A nail produced using a micro-strip – Enitra Sp. z o.o.
A product most often made of metal, sharpened on one end, and with a head on the second end.
It is used to connect various elements by nailing them together.
There are woodworking nails, wire nails, tar paper nails, cobbler nails, railroad nails, boat nails, decorative nails etc.
The origin of nail is unknown. It probably derives from wooden dowels that connected elements also made of wood, e.g. boat boards, structural elements of buildings etc.
In 1961, in Inchtuthill, Scotland, a “treasure” was dug out, which contained 15 to 40 cm long iron nails of the total weight of 7 tonnes, made of local iron ores by soldiers of the Roman army in the 1st century AD. We may imagine the effort needed to produce them by knowing that each nail was produced manually by melting iron from ores in primitive furnaces, and then forging thus obtained iron into a wire, at the same time creating a head and a sharp end. Due to difficulties associated with transportation of such a heavy load, the nails were buried, probably in fear that they would be used by the local population to produce weapons. By the way, its hardly surprising – the value of nails was so high that very often people burnt old houses to sieve and recover the nails from ashes.
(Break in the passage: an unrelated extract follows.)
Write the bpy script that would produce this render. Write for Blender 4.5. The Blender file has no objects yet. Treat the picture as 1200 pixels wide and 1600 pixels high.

Mechanical procedures of nails production were introduced only in the Middle Ages. Then, the first machines that cut nails from steel sheets, and at the same time created nail heads, were constructed.
In 1795, in Newburyport, Jacob Perkins, driven by the desire to make profit, built a machine that could produce 60 thousand nails per week. Since then, the nail has become a daily-use product.
Currently, nails are made using special presses – so called nails making machines, which are automatic devices that are capable of producing up to 800 nails per minute. The automaton and the product transport are driven by micro-strips made by Enitra Sp. z o.o.
Very large nails, e.g.: railway nails, are made by forging.